What you are asked to do - Will you give the material below again, every line exactly as it is?

Supplied material -
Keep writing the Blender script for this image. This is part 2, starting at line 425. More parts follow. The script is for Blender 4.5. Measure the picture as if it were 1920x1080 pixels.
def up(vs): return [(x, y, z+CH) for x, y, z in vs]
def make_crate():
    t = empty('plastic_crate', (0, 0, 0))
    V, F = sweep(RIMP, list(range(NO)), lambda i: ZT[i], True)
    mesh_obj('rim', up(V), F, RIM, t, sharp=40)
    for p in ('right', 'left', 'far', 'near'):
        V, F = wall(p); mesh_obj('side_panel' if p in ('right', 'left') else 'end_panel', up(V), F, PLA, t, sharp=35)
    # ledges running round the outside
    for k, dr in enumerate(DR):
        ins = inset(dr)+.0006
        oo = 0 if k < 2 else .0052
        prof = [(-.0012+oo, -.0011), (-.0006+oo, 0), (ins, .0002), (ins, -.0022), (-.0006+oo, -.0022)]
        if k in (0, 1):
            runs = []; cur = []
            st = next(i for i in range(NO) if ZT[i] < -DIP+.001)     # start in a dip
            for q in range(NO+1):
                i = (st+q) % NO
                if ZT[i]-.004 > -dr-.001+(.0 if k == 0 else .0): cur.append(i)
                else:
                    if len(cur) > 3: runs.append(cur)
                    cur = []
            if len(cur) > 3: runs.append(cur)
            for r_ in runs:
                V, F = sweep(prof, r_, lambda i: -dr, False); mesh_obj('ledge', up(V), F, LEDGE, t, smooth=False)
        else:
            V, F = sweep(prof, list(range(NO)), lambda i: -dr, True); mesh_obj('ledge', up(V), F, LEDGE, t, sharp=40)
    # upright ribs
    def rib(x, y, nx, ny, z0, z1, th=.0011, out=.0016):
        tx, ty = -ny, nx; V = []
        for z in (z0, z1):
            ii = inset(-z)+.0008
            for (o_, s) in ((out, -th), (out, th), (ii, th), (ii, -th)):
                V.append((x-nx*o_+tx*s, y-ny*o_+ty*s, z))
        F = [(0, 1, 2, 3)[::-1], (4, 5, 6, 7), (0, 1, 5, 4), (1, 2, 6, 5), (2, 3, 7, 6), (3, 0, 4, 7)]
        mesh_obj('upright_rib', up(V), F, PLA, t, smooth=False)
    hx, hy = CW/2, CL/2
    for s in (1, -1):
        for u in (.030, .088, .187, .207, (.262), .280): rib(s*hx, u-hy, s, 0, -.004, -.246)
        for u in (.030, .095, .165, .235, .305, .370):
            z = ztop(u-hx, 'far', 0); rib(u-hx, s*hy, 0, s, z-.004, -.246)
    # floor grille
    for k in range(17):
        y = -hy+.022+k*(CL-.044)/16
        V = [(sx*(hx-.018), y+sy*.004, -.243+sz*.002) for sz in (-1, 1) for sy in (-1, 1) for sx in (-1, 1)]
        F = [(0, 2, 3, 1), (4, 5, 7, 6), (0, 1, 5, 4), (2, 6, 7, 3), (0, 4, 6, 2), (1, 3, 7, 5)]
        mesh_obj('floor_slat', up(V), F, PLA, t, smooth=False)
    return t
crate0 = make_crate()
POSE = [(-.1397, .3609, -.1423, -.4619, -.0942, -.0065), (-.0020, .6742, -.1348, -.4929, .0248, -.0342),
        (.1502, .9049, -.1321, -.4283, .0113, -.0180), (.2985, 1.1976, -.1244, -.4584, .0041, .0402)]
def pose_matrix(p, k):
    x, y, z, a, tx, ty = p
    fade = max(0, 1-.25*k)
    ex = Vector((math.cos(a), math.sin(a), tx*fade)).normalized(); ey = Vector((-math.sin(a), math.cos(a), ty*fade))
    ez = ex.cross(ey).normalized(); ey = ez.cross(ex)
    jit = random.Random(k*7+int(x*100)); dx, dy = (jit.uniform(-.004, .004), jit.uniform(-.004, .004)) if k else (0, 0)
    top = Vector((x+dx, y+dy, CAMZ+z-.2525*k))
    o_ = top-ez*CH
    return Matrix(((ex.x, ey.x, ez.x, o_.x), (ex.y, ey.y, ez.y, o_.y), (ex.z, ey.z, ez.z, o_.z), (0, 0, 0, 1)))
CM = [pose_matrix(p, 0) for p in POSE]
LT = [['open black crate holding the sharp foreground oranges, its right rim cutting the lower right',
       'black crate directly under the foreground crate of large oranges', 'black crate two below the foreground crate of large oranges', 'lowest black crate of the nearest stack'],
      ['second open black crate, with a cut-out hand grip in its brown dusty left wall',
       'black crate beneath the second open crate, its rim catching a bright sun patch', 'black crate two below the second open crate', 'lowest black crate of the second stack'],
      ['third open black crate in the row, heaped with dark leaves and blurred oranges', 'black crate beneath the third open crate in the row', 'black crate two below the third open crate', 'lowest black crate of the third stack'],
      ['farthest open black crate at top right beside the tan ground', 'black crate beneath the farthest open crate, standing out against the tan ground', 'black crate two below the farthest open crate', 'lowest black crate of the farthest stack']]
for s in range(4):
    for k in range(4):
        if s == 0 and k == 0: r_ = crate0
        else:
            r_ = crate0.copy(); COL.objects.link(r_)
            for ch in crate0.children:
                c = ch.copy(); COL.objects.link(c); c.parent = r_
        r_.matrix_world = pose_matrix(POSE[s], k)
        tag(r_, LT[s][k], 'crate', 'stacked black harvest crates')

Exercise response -
Keep writing the Blender script for this image. This is part 2, starting at line 425. More parts follow. The script is for Blender 4.5. Measure the picture as if it were 1920x1080 pixels.
def up(vs): return [(x, y, z+CH) for x, y, z in vs]
def make_crate():
    t = empty('plastic_crate', (0, 0, 0))
    V, F = sweep(RIMP, list(range(NO)), lambda i: ZT[i], True)
    mesh_obj('rim', up(V), F, RIM, t, sharp=40)
    for p in ('right', 'left', 'far', 'near'):
        V, F = wall(p); mesh_obj('side_panel' if p in ('right', 'left') else 'end_panel', up(V), F, PLA, t, sharp=35)
    # ledges running round the outside
    for k, dr in enumerate(DR):
        ins = inset(dr)+.0006
        oo = 0 if k < 2 else .0052
        prof = [(-.0012+oo, -.0011), (-.0006+oo, 0), (ins, .0002), (ins, -.0022), (-.0006+oo, -.0022)]
        if k in (0, 1):
            runs = []; cur = []
            st = next(i for i in range(NO) if ZT[i] < -DIP+.001)     # start in a dip
            for q in range(NO+1):
                i = (st+q) % NO
                if ZT[i]-.004 > -dr-.001+(.0 if k == 0 else .0): cur.append(i)
                else:
                    if len(cur) > 3: runs.append(cur)
                    cur = []
            if len(cur) > 3: runs.append(cur)
            for r_ in runs:
                V, F = sweep(prof, r_, lambda i: -dr, False); mesh_obj('ledge', up(V), F, LEDGE, t, smooth=False)
        else:
            V, F = sweep(prof, list(range(NO)), lambda i: -dr, True); mesh_obj('ledge', up(V), F, LEDGE, t, sharp=40)
    # upright ribs
    def rib(x, y, nx, ny, z0, z1, th=.0011, out=.0016):
        tx, ty = -ny, nx; V = []
        for z in (z0, z1):
            ii = inset(-z)+.0008
            for (o_, s) in ((out, -th), (out, th), (ii, th), (ii, -th)):
                V.append((x-nx*o_+tx*s, y-ny*o_+ty*s, z))
        F = [(0, 1, 2, 3)[::-1], (4, 5, 6, 7), (0, 1, 5, 4), (1, 2, 6, 5), (2, 3, 7, 6), (3, 0, 4, 7)]
        mesh_obj('upright_rib', up(V), F, PLA, t, smooth=False)
    hx, hy = CW/2, CL/2
    for s in (1, -1):
        for u in (.030, .088, .187, .207, (.262), .280): rib(s*hx, u-hy, s, 0, -.004, -.246)
        for u in (.030, .095, .165, .235, .305, .370):
            z = ztop(u-hx, 'far', 0); rib(u-hx, s*hy, 0, s, z-.004, -.246)
    # floor grille
    for k in range(17):
        y = -hy+.022+k*(CL-.044)/16
        V = [(sx*(hx-.018), y+sy*.004, -.243+sz*.002) for sz in (-1, 1) for sy in (-1, 1) for sx in (-1, 1)]
        F = [(0, 2, 3, 1), (4, 5, 7, 6), (0, 1, 5, 4), (2, 6, 7, 3), (0, 4, 6, 2), (1, 3, 7, 5)]
        mesh_obj('floor_slat', up(V), F, PLA, t, smooth=False)
    return t
crate0 = make_crate()
POSE = [(-.1397, .3609, -.1423, -.4619, -.0942, -.0065), (-.0020, .6742, -.1348, -.4929, .0248, -.0342),
        (.1502, .9049, -.1321, -.4283, .0113, -.0180), (.2985, 1.1976, -.1244, -.4584, .0041, .0402)]
def pose_matrix(p, k):
    x, y, z, a, tx, ty = p
    fade = max(0, 1-.25*k)
    ex = Vector((math.cos(a), math.sin(a), tx*fade)).normalized(); ey = Vector((-math.sin(a), math.cos(a), ty*fade))
    ez = ex.cross(ey).normalized(); ey = ez.cross(ex)
    jit = random.Random(k*7+int(x*100)); dx, dy = (jit.uniform(-.004, .004), jit.uniform(-.004, .004)) if k else (0, 0)
    top = Vector((x+dx, y+dy, CAMZ+z-.2525*k))
    o_ = top-ez*CH
    return Matrix(((ex.x, ey.x, ez.x, o_.x), (ex.y, ey.y, ez.y, o_.y), (ex.z, ey.z, ez.z, o_.z), (0, 0, 0, 1)))
CM = [pose_matrix(p, 0) for p in POSE]
LT = [['open black crate holding the sharp foreground oranges, its right rim cutting the lower right',
       'black crate directly under the foreground crate of large oranges', 'black crate two below the foreground crate of large oranges', 'lowest black crate of the nearest stack'],
      ['second open black crate, with a cut-out hand grip in its brown dusty left wall',
       'black crate beneath the second open crate, its rim catching a bright sun patch', 'black crate two below the second open crate', 'lowest black crate of the second stack'],
      ['third open black crate in the row, heaped with dark leaves and blurred oranges', 'black crate beneath the third open crate in the row', 'black crate two below the third open crate', 'lowest black crate of the third stack'],
      ['farthest open black crate at top right beside the tan ground', 'black crate beneath the farthest open crate, standing out against the tan ground', 'black crate two below the farthest open crate', 'lowest black crate of the farthest stack']]
for s in range(4):
    for k in range(4):
        if s == 0 and k == 0: r_ = crate0
        else:
            r_ = crate0.copy(); COL.objects.link(r_)
            for ch in crate0.children:
                c = ch.copy(); COL.objects.link(c); c.parent = r_
        r_.matrix_world = pose_matrix(POSE[s], k)
        tag(r_, LT[s][k], 'crate', 'stacked black harvest crates')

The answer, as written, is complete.